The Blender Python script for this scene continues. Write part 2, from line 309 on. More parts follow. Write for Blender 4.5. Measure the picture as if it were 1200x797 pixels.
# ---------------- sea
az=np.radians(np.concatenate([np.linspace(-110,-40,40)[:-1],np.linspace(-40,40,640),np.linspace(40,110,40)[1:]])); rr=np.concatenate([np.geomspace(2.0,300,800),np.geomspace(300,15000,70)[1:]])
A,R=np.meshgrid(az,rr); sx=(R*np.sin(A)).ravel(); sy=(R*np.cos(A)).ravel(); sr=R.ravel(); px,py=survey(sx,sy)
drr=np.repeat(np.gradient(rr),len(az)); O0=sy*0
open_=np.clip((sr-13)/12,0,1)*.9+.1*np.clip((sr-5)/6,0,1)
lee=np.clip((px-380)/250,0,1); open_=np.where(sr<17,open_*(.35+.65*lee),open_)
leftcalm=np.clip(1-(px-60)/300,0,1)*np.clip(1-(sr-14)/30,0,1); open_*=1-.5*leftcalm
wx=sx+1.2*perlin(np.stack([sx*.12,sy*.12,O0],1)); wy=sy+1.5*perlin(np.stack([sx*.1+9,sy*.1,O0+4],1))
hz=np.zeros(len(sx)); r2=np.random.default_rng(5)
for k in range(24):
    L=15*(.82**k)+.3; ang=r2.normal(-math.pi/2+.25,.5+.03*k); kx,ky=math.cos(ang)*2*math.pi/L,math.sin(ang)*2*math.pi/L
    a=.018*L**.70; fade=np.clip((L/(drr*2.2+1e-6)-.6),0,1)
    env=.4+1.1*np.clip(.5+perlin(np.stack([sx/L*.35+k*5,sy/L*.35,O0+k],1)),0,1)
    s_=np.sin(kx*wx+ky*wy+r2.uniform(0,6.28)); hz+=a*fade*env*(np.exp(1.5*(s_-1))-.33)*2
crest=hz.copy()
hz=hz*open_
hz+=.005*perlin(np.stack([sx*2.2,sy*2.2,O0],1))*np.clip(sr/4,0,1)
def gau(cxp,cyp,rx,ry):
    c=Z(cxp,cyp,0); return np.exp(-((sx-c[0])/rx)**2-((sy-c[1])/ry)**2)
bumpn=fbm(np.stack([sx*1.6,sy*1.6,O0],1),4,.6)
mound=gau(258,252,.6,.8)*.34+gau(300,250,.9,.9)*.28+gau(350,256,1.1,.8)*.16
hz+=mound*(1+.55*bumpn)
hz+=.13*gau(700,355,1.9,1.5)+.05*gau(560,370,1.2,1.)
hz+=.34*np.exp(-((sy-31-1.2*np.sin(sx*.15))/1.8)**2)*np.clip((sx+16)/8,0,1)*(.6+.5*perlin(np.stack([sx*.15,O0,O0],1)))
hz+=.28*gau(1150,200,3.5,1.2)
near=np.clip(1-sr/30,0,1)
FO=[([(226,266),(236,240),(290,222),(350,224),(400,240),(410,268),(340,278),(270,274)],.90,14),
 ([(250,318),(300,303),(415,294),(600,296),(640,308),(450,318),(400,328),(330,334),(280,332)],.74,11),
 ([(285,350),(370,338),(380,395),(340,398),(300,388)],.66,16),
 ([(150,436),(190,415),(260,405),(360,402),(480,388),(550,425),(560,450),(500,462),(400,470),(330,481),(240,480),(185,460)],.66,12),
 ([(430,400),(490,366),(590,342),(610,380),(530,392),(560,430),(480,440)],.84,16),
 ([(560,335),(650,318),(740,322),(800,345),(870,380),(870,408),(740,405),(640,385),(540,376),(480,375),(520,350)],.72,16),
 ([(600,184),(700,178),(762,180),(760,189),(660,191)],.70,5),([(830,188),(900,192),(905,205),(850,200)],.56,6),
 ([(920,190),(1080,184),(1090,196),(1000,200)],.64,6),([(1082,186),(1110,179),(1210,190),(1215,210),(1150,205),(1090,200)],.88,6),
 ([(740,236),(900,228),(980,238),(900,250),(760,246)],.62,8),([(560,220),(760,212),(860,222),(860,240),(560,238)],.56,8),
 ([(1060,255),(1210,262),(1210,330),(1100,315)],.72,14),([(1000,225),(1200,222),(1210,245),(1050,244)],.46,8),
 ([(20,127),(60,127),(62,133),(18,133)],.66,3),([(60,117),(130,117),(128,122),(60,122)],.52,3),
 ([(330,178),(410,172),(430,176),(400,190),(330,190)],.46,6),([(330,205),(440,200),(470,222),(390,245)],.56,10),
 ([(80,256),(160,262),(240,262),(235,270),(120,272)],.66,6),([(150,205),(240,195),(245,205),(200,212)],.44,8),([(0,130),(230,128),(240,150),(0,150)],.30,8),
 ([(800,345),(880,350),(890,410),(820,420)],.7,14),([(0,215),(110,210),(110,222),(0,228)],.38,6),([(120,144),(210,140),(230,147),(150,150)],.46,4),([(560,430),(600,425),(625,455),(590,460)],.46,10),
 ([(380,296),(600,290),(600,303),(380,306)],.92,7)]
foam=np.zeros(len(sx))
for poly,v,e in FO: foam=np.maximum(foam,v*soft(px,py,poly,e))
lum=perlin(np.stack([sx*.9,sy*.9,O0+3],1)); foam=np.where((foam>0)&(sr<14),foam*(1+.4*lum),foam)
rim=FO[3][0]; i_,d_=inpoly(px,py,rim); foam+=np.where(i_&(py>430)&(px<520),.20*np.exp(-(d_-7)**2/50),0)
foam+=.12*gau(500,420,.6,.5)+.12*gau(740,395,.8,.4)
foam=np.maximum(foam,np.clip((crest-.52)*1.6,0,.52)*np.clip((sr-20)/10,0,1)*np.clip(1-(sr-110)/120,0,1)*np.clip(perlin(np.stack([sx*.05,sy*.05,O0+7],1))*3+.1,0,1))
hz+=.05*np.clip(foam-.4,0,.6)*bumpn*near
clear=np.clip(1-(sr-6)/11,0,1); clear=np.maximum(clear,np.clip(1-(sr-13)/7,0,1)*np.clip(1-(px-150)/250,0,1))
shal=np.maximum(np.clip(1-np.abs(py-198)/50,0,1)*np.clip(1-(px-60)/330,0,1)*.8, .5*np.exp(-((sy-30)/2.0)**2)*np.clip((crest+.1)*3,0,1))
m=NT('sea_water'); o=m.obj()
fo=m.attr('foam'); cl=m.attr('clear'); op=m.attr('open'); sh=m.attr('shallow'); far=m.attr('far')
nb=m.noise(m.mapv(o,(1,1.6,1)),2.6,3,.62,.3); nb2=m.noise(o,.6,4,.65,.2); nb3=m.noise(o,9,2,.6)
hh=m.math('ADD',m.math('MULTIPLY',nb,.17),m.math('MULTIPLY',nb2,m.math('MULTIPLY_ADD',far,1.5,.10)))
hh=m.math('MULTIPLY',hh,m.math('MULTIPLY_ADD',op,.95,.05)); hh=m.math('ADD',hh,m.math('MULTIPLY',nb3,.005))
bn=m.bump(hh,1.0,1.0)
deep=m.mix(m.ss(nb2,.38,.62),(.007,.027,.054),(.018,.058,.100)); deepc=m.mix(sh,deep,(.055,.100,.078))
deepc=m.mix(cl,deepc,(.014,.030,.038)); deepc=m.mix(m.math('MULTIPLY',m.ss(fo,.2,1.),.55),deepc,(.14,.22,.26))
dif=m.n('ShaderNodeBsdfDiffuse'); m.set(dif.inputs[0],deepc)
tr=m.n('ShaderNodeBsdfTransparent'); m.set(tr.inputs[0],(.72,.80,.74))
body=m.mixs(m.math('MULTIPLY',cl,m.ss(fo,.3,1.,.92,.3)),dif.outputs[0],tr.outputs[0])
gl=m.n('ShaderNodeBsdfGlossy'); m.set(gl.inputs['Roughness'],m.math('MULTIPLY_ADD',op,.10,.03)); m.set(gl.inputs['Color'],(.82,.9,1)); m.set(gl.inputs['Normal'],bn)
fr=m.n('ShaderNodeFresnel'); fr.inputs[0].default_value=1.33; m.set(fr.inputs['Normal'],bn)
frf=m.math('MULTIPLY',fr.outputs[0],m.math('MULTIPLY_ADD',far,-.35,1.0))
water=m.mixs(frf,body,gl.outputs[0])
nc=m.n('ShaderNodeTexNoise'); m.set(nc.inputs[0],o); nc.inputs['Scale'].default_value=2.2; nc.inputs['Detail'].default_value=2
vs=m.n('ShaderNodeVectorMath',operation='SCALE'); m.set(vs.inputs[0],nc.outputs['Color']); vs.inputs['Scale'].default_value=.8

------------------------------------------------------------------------

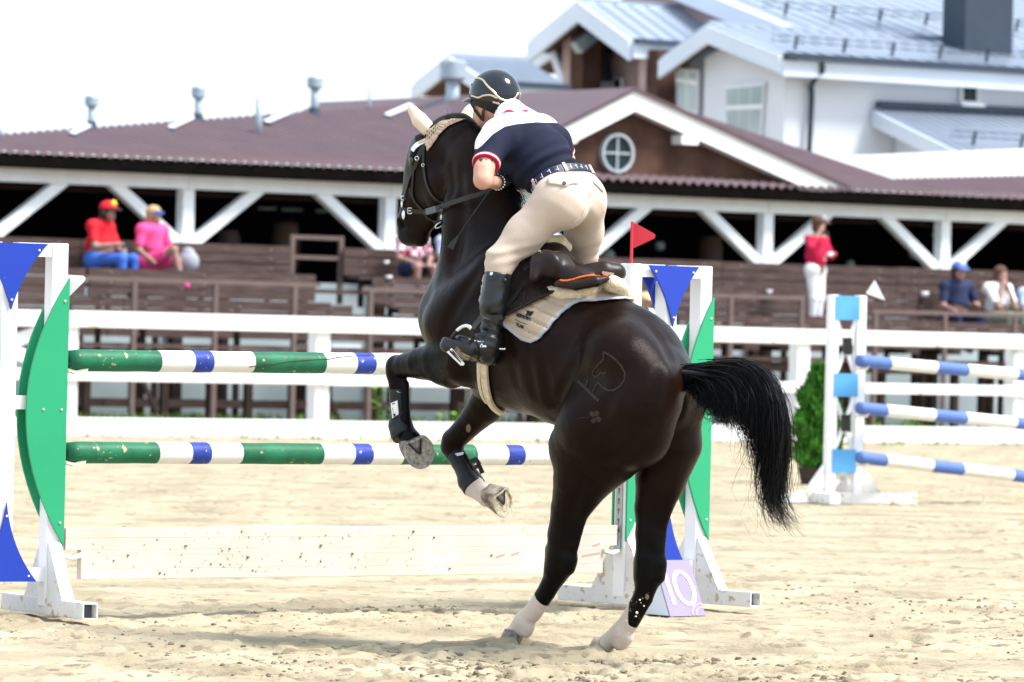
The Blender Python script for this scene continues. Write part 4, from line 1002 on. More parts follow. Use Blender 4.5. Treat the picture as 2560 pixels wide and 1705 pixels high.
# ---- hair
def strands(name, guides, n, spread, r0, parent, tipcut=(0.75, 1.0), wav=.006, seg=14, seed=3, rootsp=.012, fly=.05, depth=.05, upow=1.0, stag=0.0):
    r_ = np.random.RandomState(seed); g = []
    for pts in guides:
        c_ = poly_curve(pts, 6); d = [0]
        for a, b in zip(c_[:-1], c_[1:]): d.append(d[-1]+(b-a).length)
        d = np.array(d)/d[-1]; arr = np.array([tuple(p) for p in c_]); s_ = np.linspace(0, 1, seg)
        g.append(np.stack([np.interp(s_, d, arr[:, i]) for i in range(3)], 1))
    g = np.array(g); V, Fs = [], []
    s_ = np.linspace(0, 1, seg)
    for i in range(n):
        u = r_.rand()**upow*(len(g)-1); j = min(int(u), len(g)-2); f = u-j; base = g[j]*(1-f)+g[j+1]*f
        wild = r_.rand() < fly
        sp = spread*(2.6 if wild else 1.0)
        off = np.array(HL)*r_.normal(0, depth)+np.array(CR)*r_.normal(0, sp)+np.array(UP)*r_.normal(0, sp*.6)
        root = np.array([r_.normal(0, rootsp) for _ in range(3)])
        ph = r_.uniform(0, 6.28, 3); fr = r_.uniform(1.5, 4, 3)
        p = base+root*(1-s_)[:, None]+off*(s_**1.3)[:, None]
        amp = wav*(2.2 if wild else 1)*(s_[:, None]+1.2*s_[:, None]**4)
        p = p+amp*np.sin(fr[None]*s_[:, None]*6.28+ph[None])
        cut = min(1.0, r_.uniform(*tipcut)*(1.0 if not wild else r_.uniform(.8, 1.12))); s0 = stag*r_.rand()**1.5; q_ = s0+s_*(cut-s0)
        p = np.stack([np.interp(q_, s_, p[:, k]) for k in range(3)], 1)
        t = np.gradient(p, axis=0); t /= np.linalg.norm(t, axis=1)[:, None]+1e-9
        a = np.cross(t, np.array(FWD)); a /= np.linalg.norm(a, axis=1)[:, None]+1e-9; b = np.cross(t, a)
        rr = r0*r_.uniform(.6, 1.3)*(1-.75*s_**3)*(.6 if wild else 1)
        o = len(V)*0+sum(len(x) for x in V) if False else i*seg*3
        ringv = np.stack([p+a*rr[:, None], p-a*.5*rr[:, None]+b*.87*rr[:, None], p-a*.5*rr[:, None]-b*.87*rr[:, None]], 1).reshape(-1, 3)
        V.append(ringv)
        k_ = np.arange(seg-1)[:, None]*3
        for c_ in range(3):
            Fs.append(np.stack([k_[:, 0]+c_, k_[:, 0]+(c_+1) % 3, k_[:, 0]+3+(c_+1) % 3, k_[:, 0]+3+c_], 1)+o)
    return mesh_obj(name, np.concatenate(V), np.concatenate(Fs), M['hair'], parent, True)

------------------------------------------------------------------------

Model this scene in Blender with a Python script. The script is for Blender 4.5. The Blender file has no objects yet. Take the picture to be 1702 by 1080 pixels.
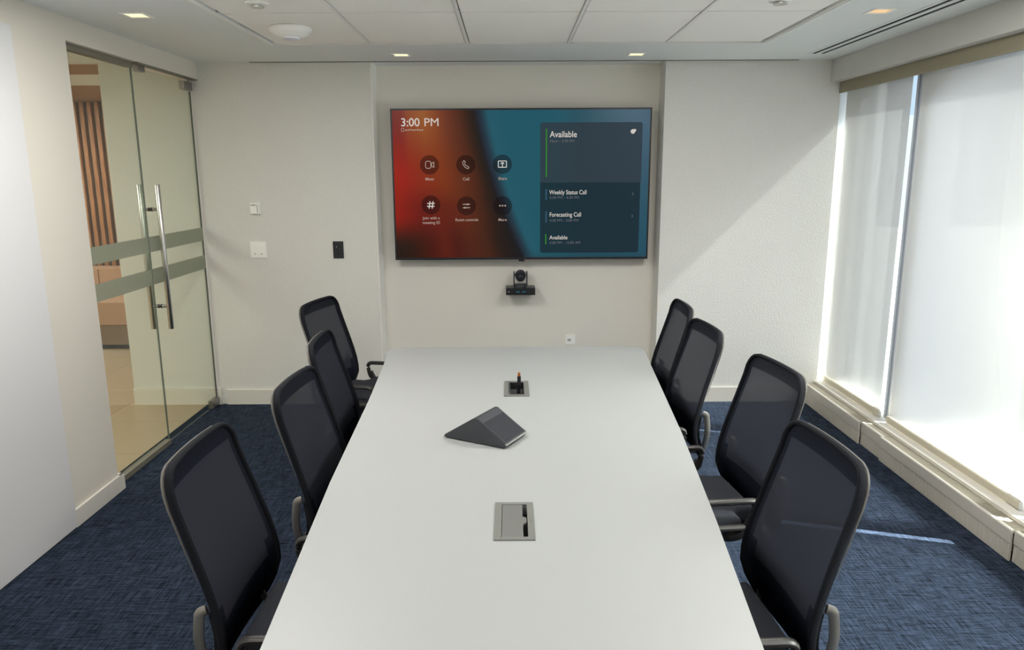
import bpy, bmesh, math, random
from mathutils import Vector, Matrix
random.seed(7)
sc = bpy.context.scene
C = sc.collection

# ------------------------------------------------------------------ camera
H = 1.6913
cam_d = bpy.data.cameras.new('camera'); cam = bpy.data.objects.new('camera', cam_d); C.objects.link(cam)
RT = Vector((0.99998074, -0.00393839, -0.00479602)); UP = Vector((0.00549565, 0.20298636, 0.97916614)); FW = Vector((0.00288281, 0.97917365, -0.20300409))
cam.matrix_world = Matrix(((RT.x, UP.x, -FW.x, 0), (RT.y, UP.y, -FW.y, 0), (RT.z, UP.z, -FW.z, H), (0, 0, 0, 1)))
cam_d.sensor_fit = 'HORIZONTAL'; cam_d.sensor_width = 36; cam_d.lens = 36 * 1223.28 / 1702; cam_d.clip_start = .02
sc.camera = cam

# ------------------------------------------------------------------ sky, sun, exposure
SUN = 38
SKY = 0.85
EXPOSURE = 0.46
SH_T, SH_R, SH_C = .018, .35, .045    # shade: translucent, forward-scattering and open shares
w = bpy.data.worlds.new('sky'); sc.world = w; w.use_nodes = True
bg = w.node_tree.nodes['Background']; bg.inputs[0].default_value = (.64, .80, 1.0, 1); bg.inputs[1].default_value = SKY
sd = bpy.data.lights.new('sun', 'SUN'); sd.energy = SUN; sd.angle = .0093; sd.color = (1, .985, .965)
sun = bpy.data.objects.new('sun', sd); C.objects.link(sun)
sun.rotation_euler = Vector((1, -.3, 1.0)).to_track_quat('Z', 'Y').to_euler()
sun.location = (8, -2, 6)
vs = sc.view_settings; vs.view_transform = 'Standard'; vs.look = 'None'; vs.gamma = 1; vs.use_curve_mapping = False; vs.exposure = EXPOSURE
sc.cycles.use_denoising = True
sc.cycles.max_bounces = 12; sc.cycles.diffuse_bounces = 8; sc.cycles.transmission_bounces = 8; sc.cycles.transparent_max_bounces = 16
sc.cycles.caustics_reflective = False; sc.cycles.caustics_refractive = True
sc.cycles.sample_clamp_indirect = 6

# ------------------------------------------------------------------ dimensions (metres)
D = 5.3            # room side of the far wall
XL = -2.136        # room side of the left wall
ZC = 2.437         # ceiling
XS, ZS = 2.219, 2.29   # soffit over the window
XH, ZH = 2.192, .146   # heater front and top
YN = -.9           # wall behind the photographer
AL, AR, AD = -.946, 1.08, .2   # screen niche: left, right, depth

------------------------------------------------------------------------

> [EXERCISE TASK] Write out each line of the data that holds the string "from".

> [RESPONSE TO THE TASK]
The Blender Python script for this scene continues. Write part 2, from line 309 on. More parts follow. Write for Blender 4.5. Measure the picture as if it were 1200x797 pixels.
The Blender Python script for this scene continues. Write part 4, from line 1002 on. More parts follow. Use Blender 4.5. Treat the picture as 2560 pixels wide and 1705 pixels high.
from mathutils import Vector, Matrix